Transcribe word for word only the span whose first line is the one with "(.36, .58, .06), .42)" and whose last line is the one with "(.34, .54, .07), .3)"; both of those lines belong to it.

— Start —

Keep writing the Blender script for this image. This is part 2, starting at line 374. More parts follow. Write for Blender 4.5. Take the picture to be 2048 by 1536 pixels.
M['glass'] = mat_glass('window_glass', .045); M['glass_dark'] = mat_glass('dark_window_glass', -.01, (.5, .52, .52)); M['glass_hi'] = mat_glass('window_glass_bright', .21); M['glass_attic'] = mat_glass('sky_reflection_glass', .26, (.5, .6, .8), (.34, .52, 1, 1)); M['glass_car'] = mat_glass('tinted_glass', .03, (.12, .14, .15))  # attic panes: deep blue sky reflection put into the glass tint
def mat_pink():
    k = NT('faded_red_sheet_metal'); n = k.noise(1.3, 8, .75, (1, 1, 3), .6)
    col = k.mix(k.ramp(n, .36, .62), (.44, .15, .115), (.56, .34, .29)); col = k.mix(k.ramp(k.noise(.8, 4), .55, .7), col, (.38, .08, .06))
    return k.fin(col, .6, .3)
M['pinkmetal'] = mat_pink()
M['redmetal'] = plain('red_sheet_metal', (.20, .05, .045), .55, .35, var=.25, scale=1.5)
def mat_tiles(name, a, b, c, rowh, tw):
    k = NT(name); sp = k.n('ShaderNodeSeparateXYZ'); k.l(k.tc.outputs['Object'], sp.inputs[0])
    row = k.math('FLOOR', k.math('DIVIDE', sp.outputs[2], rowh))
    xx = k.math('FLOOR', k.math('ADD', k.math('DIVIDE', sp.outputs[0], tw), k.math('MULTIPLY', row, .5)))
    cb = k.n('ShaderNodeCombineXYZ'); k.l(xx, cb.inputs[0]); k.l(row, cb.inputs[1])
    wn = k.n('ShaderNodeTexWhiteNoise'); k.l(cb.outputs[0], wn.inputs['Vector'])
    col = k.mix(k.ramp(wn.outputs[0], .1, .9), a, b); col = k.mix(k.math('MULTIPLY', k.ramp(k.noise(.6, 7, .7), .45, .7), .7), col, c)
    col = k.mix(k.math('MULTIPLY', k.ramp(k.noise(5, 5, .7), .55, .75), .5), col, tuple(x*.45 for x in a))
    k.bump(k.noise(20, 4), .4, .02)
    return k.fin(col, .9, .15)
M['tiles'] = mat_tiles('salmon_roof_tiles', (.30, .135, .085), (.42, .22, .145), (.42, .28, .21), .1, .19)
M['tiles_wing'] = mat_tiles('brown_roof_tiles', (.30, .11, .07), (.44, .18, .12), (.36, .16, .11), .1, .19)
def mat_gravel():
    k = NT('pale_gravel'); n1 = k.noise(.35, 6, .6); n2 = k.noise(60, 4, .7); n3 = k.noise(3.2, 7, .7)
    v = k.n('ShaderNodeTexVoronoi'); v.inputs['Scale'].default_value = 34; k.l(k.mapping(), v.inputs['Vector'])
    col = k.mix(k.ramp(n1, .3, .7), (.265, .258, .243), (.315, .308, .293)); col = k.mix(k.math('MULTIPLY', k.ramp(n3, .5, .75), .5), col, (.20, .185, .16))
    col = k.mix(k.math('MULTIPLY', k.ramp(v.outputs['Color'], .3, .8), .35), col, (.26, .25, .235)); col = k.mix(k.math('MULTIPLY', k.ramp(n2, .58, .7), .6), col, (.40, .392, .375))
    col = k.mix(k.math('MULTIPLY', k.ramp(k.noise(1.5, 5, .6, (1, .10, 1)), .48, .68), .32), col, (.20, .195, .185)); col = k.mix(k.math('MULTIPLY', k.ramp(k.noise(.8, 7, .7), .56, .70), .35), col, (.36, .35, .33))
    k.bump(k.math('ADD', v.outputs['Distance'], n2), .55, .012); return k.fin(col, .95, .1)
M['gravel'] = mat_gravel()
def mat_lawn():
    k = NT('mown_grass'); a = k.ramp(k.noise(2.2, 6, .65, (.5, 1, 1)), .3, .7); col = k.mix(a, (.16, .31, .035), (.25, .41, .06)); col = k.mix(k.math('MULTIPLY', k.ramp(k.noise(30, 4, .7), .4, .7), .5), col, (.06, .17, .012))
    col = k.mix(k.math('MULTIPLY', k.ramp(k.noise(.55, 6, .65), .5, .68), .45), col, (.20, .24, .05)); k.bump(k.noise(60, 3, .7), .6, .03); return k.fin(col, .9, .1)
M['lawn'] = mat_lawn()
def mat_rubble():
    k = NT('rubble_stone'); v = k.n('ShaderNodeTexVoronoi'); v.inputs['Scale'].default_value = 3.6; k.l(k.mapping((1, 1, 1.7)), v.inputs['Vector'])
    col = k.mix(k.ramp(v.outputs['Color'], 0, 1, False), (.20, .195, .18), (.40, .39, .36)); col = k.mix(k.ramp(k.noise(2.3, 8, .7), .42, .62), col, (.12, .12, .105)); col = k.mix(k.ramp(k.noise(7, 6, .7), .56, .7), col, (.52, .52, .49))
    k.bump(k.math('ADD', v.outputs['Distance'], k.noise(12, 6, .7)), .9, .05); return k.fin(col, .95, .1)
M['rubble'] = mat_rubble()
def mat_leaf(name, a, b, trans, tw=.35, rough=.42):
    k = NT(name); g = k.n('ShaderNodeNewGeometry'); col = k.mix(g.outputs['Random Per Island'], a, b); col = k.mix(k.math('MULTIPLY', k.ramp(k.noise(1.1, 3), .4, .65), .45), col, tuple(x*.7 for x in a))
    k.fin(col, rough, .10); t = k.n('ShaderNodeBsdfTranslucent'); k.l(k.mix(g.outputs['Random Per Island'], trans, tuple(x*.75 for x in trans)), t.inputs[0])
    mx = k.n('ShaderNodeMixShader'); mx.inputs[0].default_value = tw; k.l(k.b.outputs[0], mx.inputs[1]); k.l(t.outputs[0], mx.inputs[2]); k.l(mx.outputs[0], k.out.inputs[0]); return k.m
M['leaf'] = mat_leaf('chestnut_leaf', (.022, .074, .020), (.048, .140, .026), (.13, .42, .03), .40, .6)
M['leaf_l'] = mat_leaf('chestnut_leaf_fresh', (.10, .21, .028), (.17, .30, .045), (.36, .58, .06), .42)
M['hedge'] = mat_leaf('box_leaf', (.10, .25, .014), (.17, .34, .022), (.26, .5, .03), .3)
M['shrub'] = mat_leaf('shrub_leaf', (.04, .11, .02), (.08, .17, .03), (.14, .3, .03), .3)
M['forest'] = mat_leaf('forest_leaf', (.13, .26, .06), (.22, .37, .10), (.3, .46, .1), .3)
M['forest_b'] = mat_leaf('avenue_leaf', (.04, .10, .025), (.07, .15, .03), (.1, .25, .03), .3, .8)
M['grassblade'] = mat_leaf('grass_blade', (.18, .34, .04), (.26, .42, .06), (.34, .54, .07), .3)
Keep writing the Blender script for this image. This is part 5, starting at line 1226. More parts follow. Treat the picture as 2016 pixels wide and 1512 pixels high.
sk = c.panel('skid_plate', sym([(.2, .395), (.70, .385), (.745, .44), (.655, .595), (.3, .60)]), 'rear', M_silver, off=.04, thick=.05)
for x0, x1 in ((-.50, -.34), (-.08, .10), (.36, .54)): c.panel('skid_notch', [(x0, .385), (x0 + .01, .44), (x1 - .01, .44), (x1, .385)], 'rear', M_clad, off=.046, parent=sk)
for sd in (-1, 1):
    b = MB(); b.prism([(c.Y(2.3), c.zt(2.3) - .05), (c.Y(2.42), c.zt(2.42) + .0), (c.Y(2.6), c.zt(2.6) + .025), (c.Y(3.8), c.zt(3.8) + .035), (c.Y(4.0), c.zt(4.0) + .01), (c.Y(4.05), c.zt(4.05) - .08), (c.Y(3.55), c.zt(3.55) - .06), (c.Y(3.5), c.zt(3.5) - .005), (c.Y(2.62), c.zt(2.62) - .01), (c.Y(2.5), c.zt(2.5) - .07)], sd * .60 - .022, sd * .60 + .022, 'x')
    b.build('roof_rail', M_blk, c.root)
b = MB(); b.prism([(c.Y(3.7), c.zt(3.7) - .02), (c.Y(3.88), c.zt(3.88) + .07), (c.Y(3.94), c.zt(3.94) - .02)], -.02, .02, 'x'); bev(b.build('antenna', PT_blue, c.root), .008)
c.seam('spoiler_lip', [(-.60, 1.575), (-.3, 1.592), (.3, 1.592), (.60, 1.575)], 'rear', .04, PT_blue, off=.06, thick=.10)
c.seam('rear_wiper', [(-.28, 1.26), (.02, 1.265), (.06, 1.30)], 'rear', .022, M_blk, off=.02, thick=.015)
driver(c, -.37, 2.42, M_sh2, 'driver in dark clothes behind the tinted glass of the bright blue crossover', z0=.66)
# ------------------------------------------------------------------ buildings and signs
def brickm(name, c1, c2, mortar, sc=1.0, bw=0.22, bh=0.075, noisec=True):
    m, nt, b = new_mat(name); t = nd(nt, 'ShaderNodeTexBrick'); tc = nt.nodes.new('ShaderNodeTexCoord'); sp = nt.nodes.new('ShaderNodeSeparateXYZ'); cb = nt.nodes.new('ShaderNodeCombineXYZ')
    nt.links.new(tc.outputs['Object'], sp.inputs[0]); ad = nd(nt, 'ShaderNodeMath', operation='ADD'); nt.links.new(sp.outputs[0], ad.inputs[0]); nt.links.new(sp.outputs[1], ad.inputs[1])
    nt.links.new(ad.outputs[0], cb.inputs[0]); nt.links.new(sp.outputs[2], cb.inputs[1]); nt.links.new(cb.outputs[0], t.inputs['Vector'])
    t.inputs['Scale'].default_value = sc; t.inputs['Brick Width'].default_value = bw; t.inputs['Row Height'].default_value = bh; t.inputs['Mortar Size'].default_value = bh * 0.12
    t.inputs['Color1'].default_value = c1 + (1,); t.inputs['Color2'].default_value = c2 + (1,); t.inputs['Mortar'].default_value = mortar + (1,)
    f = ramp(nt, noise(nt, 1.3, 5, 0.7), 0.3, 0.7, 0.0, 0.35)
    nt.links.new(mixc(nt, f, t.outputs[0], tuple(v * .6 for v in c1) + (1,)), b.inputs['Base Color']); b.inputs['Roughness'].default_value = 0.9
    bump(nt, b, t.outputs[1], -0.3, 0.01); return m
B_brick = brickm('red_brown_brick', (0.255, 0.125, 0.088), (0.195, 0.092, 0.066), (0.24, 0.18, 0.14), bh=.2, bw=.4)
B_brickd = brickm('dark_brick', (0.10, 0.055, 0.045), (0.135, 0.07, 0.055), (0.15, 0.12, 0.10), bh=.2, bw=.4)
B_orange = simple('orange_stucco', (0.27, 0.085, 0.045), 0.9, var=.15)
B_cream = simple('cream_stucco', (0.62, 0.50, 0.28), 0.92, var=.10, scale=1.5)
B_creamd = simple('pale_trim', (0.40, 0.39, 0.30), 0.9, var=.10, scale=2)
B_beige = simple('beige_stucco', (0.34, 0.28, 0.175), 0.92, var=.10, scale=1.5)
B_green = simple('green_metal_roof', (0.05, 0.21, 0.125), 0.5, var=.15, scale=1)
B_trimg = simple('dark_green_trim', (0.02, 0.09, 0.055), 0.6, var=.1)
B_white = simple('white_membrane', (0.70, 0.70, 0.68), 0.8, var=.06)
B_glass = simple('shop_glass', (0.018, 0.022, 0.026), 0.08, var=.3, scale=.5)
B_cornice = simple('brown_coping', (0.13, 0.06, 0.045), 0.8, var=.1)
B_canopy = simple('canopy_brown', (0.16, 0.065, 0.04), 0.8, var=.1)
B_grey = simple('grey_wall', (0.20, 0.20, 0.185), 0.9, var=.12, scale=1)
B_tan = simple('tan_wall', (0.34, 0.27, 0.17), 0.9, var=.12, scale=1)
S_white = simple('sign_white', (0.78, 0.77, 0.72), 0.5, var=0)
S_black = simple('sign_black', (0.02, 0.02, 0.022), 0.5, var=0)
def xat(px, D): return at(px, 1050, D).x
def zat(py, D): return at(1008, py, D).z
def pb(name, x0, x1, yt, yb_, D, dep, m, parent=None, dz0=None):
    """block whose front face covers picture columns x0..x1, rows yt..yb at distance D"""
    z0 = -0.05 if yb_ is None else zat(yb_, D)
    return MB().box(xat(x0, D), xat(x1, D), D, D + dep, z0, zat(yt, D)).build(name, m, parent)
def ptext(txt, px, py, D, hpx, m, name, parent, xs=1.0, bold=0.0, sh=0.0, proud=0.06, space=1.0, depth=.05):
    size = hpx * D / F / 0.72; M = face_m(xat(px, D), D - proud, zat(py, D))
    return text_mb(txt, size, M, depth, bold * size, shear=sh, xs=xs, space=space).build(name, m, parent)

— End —

- _Output for this task_
M['leaf_l'] = mat_leaf('chestnut_leaf_fresh', (.10, .21, .028), (.17, .30, .045), (.36, .58, .06), .42)
M['hedge'] = mat_leaf('box_leaf', (.10, .25, .014), (.17, .34, .022), (.26, .5, .03), .3)
M['shrub'] = mat_leaf('shrub_leaf', (.04, .11, .02), (.08, .17, .03), (.14, .3, .03), .3)
M['forest'] = mat_leaf('forest_leaf', (.13, .26, .06), (.22, .37, .10), (.3, .46, .1), .3)
M['forest_b'] = mat_leaf('avenue_leaf', (.04, .10, .025), (.07, .15, .03), (.1, .25, .03), .3, .8)
M['grassblade'] = mat_leaf('grass_blade', (.18, .34, .04), (.26, .42, .06), (.34, .54, .07), .3)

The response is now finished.